--- Begin ---

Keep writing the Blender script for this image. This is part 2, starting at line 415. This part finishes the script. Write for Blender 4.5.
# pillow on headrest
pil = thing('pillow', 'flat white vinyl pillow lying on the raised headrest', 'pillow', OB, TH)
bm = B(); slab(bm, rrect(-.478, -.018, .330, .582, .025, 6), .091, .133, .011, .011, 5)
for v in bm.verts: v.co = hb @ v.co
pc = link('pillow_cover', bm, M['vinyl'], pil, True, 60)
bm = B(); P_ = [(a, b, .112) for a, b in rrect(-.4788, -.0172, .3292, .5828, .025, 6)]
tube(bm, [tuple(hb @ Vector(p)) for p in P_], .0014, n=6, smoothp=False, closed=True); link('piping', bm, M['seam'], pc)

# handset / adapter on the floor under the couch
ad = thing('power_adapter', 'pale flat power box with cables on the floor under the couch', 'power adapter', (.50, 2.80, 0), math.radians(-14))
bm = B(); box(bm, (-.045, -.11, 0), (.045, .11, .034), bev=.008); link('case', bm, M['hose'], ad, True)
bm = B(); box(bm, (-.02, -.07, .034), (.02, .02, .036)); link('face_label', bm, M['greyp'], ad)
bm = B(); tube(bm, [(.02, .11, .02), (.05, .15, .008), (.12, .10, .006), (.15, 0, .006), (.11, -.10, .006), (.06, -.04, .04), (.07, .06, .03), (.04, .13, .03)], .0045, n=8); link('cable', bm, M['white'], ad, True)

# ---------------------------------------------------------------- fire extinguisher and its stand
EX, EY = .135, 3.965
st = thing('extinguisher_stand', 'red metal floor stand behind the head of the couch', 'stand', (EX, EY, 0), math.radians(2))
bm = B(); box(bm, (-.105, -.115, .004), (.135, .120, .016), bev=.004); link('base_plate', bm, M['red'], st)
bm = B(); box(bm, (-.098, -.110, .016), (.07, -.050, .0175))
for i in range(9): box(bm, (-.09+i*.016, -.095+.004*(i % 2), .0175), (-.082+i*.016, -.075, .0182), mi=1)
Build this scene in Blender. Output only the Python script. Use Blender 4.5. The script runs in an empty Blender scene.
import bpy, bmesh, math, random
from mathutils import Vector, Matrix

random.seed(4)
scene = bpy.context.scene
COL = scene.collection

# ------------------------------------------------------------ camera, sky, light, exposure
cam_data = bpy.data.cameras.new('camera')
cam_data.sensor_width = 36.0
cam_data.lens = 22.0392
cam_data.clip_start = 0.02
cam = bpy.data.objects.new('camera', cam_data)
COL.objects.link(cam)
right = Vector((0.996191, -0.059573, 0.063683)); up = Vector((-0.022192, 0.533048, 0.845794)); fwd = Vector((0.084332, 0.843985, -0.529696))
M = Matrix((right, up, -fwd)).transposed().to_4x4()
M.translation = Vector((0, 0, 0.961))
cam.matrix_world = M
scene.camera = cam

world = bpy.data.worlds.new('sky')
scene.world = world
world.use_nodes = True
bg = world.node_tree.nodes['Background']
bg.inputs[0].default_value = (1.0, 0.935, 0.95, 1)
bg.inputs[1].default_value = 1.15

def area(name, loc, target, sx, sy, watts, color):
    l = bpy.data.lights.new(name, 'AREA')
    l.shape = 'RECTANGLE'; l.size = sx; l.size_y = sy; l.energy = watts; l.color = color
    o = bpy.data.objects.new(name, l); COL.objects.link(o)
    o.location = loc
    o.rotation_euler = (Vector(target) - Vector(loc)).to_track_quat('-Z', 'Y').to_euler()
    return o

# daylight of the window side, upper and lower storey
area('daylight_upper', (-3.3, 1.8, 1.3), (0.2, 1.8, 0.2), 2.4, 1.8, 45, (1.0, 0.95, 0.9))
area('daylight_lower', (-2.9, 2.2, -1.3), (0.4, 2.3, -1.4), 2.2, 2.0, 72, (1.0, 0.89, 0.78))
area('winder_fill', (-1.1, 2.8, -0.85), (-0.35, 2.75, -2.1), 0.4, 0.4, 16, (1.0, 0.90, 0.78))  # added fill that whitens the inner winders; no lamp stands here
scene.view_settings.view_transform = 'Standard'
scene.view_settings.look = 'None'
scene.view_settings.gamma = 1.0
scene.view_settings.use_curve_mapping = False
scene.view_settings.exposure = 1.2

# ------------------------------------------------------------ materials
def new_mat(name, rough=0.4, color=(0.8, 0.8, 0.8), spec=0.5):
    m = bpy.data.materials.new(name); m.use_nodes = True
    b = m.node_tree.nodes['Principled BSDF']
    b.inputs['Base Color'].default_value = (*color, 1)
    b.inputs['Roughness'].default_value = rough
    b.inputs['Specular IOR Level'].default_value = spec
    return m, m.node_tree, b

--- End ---

● **Instructions to follow**:
Word for word, write out all of the data above.

● **The solution**:
Keep writing the Blender script for this image. This is part 2, starting at line 415. This part finishes the script. Write for Blender 4.5.
# pillow on headrest
pil = thing('pillow', 'flat white vinyl pillow lying on the raised headrest', 'pillow', OB, TH)
bm = B(); slab(bm, rrect(-.478, -.018, .330, .582, .025, 6), .091, .133, .011, .011, 5)
for v in bm.verts: v.co = hb @ v.co
pc = link('pillow_cover', bm, M['vinyl'], pil, True, 60)
bm = B(); P_ = [(a, b, .112) for a, b in rrect(-.4788, -.0172, .3292, .5828, .025, 6)]
tube(bm, [tuple(hb @ Vector(p)) for p in P_], .0014, n=6, smoothp=False, closed=True); link('piping', bm, M['seam'], pc)

# handset / adapter on the floor under the couch
ad = thing('power_adapter', 'pale flat power box with cables on the floor under the couch', 'power adapter', (.50, 2.80, 0), math.radians(-14))
bm = B(); box(bm, (-.045, -.11, 0), (.045, .11, .034), bev=.008); link('case', bm, M['hose'], ad, True)
bm = B(); box(bm, (-.02, -.07, .034), (.02, .02, .036)); link('face_label', bm, M['greyp'], ad)
bm = B(); tube(bm, [(.02, .11, .02), (.05, .15, .008), (.12, .10, .006), (.15, 0, .006), (.11, -.10, .006), (.06, -.04, .04), (.07, .06, .03), (.04, .13, .03)], .0045, n=8); link('cable', bm, M['white'], ad, True)

# ---------------------------------------------------------------- fire extinguisher and its stand
EX, EY = .135, 3.965
st = thing('extinguisher_stand', 'red metal floor stand behind the head of the couch', 'stand', (EX, EY, 0), math.radians(2))
bm = B(); box(bm, (-.105, -.115, .004), (.135, .120, .016), bev=.004); link('base_plate', bm, M['red'], st)
bm = B(); box(bm, (-.098, -.110, .016), (.07, -.050, .0175))
for i in range(9): box(bm, (-.09+i*.016, -.095+.004*(i % 2), .0175), (-.082+i*.016, -.075, .0182), mi=1)
Build this scene in Blender. Output only the Python script. Use Blender 4.5. The script runs in an empty Blender scene.
import bpy, bmesh, math, random
from mathutils import Vector, Matrix

random.seed(4)
scene = bpy.context.scene
COL = scene.collection

# ------------------------------------------------------------ camera, sky, light, exposure
cam_data = bpy.data.cameras.new('camera')
cam_data.sensor_width = 36.0
cam_data.lens = 22.0392
cam_data.clip_start = 0.02
cam = bpy.data.objects.new('camera', cam_data)
COL.objects.link(cam)
right = Vector((0.996191, -0.059573, 0.063683)); up = Vector((-0.022192, 0.533048, 0.845794)); fwd = Vector((0.084332, 0.843985, -0.529696))
M = Matrix((right, up, -fwd)).transposed().to_4x4()
M.translation = Vector((0, 0, 0.961))
cam.matrix_world = M
scene.camera = cam

world = bpy.data.worlds.new('sky')
scene.world = world
world.use_nodes = True
bg = world.node_tree.nodes['Background']
bg.inputs[0].default_value = (1.0, 0.935, 0.95, 1)
bg.inputs[1].default_value = 1.15

def area(name, loc, target, sx, sy, watts, color):
    l = bpy.data.lights.new(name, 'AREA')
    l.shape = 'RECTANGLE'; l.size = sx; l.size_y = sy; l.energy = watts; l.color = color
    o = bpy.data.objects.new(name, l); COL.objects.link(o)
    o.location = loc
    o.rotation_euler = (Vector(target) - Vector(loc)).to_track_quat('-Z', 'Y').to_euler()
    return o

# daylight of the window side, upper and lower storey
area('daylight_upper', (-3.3, 1.8, 1.3), (0.2, 1.8, 0.2), 2.4, 1.8, 45, (1.0, 0.95, 0.9))
area('daylight_lower', (-2.9, 2.2, -1.3), (0.4, 2.3, -1.4), 2.2, 2.0, 72, (1.0, 0.89, 0.78))
area('winder_fill', (-1.1, 2.8, -0.85), (-0.35, 2.75, -2.1), 0.4, 0.4, 16, (1.0, 0.90, 0.78))  # added fill that whitens the inner winders; no lamp stands here
scene.view_settings.view_transform = 'Standard'
scene.view_settings.look = 'None'
scene.view_settings.gamma = 1.0
scene.view_settings.use_curve_mapping = False
scene.view_settings.exposure = 1.2

# ------------------------------------------------------------ materials
def new_mat(name, rough=0.4, color=(0.8, 0.8, 0.8), spec=0.5):
    m = bpy.data.materials.new(name); m.use_nodes = True
    b = m.node_tree.nodes['Principled BSDF']
    b.inputs['Base Color'].default_value = (*color, 1)
    b.inputs['Roughness'].default_value = rough
    b.inputs['Specular IOR Level'].default_value = spec
    return m, m.node_tree, b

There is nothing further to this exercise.